Prajurit desa Seraya yang memiliki semangat yang begitu membara masih merasa belum puas setelah memenangkan peperangan tersebut. Pada akhirnya meraka saling menyerang teman sendiri dengan peralatan yang seadanya. Seiring dengan kejadian tersebut munculah permainan Gebug Ende yang akhirnya diwariskan sampai saat ini.

Tradisi Unik di Karangasem

Siapa yang tidak kenal tradisi ini? Memang tidak dapat dipungkiri bahwa atraksi wisata yang satu ini sangat menarik dan menjadi hiburan yang menyenangkan bagi wisatawan. Budaya unik dari wilayah timur Bali ini terkenal dengan tradisi perang, yang menampilkan atraksi heroik yang membutuhkan keberanian. Gebug Ende Seraya merupakan warisa budaya dari leluhur yang masih dilakoni sampai saat ini. Tradisi ini digelar berkaitan musim kemarau  atau bisa dibilang sebagai permohonan meminta turunnya hujan pada sasih Kapat atau pada bulan Oktober-November. Karena memang di Seraya merupakan daerah yang cenderung tandus dan memang jarang turun hujan, maka dari itu sangat diharapkan turunnya hujan agar tidak menjadi kendala jika terjadi kemarau yang berkepanjangan.

Atraksi wisata ini memang telah menjadi tradisi turun menurun di desa Seraya, Kabupaten Karangasem sampai saat ini. Gebug Ende sendiri merupakan perang rotan yang dilakoni oleh 2 pemuda yang saling bertarung kurang lebih selama 10 menit. Dalam adu tanding Gebug ende ini peserta berhadapan siap saling serang dan masing-masing membawa sebatang rotan sepanjang 1.5 - 2 meter untuk memukul lawan  atau dinamakan "Gebug" dam sebuah perisai yang dinamakan "Ende" untuk menangkis lawan. Pemuda yang bertanding berpakaian adat madya yang dilengkapi dengan udeng (ikat kepala) berwarna merah yang melambangkan keberanian. Mereka melakukan pertarungan tersebut dengan bertelanjang dada. Selama pertarungan akan diiringi dengan suara gamelan sehingga menambah ketegangan dan memicu semangat pada saat bertanding. Dalam areal pertandingan dipasang sebuah sebuah batang rotan sebagai pembatas antara kedua pemaian dan tidak boleh memasuki areal lawan. Tradisi ini merupakan ritual yang dilakukan setiap tahunnya untuk mengundang hujan. Sebelum tradisi Gebug Ende tersebut digelar para tetua akan melakukan persembahyangan agar prosesi tersebut berjalan lancar dan mendapatkan berkah dan kemakmuran bagi rakyat Seraya.

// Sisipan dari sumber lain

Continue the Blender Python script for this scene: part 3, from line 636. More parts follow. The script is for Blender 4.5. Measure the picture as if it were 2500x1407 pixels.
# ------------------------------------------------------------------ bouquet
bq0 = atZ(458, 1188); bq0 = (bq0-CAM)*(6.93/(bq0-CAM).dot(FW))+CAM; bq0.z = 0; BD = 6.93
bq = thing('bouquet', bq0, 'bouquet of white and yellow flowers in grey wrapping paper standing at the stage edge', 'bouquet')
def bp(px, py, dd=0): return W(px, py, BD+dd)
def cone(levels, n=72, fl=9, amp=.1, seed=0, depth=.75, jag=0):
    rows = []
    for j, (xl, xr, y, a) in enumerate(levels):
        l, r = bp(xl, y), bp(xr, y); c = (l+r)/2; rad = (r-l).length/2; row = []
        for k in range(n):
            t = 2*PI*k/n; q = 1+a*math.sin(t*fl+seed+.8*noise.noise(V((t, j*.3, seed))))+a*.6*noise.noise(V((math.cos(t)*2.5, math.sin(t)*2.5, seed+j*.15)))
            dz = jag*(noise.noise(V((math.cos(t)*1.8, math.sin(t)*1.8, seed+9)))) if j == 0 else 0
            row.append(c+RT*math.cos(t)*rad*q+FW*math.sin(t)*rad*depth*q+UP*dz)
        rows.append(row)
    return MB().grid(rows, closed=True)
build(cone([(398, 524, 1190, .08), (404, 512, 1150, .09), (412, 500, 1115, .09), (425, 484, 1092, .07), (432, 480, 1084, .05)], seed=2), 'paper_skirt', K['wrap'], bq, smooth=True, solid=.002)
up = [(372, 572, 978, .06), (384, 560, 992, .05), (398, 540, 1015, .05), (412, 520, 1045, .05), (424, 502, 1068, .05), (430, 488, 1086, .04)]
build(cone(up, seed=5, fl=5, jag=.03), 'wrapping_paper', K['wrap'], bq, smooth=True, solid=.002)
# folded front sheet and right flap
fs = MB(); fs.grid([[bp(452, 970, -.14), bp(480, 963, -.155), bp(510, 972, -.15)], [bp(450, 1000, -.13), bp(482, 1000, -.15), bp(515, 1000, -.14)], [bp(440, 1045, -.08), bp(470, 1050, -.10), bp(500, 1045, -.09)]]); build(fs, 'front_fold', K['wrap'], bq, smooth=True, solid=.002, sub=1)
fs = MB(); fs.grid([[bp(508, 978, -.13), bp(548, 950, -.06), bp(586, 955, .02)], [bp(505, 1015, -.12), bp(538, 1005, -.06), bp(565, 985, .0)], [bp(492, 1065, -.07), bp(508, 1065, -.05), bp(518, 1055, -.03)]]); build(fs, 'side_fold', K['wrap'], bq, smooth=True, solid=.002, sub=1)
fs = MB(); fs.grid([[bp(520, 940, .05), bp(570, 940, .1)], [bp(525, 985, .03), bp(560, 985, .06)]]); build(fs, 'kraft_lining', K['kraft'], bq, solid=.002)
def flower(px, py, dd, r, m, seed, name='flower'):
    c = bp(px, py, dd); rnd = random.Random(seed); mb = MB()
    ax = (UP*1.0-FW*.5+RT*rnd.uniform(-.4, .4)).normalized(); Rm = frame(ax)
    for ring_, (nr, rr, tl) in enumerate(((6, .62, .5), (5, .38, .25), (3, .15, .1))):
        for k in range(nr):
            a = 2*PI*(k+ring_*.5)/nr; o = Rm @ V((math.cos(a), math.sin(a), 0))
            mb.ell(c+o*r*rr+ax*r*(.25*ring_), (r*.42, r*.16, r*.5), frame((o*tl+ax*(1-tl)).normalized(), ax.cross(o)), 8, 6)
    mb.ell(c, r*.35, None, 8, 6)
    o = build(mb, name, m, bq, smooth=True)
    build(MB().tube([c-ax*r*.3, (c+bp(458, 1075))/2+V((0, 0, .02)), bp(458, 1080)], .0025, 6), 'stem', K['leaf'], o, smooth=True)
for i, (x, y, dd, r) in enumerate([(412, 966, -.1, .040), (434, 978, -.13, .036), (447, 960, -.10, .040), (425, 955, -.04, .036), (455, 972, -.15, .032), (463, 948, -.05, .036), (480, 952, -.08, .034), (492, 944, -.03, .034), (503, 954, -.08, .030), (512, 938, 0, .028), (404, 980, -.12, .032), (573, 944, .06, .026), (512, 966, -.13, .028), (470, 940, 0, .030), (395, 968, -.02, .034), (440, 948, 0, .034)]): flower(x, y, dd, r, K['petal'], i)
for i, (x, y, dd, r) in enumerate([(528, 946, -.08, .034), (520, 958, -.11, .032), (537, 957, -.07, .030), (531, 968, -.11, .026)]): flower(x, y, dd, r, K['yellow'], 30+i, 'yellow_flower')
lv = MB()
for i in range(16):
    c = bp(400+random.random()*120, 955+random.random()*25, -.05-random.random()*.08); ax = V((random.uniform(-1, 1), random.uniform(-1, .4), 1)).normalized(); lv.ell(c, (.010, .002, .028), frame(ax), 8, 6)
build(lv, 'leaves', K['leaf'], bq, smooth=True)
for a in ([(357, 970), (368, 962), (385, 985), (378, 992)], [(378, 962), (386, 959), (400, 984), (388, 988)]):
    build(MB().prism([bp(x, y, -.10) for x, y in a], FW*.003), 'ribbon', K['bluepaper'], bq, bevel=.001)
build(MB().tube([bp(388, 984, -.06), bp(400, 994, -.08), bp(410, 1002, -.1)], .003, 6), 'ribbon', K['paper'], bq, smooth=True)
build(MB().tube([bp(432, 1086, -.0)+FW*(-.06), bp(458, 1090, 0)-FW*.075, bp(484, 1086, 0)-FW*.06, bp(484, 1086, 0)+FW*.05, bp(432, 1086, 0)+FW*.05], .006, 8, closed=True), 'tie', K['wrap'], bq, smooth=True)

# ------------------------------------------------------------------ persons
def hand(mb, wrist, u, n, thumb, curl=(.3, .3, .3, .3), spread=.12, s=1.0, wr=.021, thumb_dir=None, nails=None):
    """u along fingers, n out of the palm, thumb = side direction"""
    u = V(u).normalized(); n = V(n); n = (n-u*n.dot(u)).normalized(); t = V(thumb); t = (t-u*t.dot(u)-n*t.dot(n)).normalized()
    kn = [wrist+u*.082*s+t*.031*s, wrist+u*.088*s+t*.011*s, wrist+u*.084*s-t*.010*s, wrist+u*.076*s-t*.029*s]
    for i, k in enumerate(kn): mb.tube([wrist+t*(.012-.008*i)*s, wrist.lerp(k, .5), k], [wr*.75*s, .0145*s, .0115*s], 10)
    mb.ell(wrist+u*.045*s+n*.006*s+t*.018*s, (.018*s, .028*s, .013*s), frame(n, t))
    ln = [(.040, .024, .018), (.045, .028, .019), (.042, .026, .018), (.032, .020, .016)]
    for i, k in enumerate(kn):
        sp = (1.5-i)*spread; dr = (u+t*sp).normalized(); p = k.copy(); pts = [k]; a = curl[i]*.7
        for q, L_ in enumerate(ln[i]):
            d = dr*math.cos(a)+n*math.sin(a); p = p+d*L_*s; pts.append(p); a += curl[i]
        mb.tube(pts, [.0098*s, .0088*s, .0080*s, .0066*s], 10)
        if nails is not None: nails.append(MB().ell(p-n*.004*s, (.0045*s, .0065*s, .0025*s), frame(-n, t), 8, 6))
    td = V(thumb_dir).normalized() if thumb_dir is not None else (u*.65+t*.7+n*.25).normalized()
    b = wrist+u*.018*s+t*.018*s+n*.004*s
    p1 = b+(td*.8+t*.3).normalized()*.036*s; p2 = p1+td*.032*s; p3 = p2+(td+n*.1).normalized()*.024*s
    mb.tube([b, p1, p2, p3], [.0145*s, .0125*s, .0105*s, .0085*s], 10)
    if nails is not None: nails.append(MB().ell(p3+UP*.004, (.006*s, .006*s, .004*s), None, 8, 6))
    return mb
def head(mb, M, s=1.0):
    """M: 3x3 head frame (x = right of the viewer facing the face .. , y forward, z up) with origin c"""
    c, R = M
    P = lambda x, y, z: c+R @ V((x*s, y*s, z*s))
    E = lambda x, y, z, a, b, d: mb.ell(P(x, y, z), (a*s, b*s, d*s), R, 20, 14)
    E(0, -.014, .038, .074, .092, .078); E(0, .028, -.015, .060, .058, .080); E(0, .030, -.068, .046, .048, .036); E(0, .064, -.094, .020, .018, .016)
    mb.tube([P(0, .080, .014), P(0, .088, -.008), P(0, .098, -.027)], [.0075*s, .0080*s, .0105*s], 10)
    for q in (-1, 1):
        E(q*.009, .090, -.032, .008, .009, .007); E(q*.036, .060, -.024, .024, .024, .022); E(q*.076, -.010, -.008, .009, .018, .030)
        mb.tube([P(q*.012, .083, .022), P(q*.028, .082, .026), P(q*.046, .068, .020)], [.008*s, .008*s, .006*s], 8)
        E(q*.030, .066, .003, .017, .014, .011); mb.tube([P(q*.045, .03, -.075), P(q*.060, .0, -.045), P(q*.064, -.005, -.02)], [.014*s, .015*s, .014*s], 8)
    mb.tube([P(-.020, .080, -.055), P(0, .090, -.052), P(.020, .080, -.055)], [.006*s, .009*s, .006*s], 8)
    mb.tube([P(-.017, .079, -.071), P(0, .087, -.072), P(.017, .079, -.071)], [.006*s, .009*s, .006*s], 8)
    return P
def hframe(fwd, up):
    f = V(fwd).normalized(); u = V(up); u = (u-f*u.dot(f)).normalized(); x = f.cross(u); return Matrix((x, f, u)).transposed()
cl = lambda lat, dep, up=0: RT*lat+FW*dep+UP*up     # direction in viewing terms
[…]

Ritual ini akan menjadi lebih baik apabila saat pertandingan ada yang terluka hingga mengeluarkan darah. Karena, dengan hal tersebut hujan dipercaya akan cepat turun. 

Cara Menuju Lokasi Tempat Pelaksanaan Tradisi Gebug Ende

Desa Seraya terletak sekitar 10km dari pusat kota Amlapura, jika dari Ngurah Rai International Airport membutuhkan waktu sekitar 2.5 jam dengan menggunakn mobil, setelah melewati objek wisata Taman Ujung Karangasem. Desa Seraya sendiri memang terletak di daratan tinggi, dimana kondisi geografis tanahnya cenderung tandus dan kering pada saat musim kemarau, sehingga kondisi yang seperti ini kurang menguntungkan bagi para petani, karena memang penghasilan utama masyarakat sekitar berasal dari alam. Tradisi perang rotan ini digelar di tempat-tempat umum, yang bertujuan untuk menarik perhatian dan bisa mengundang lawan desa lainnya, tidak hanya diikuti oleh orang dewasa namun juga bisa diikuti oleh para pemuda.  Tujuan utama dilakukan tradisi ini adalah memohon hujan, walaupun tidak serta merta hujan tidak bisa turun ke bumi. Namun, setidaknya mereka telah berusaha untuk memohon kepada Tuhan serta mempertahankan tradisi yang sudah turun menurun tersebut agar tidak punah.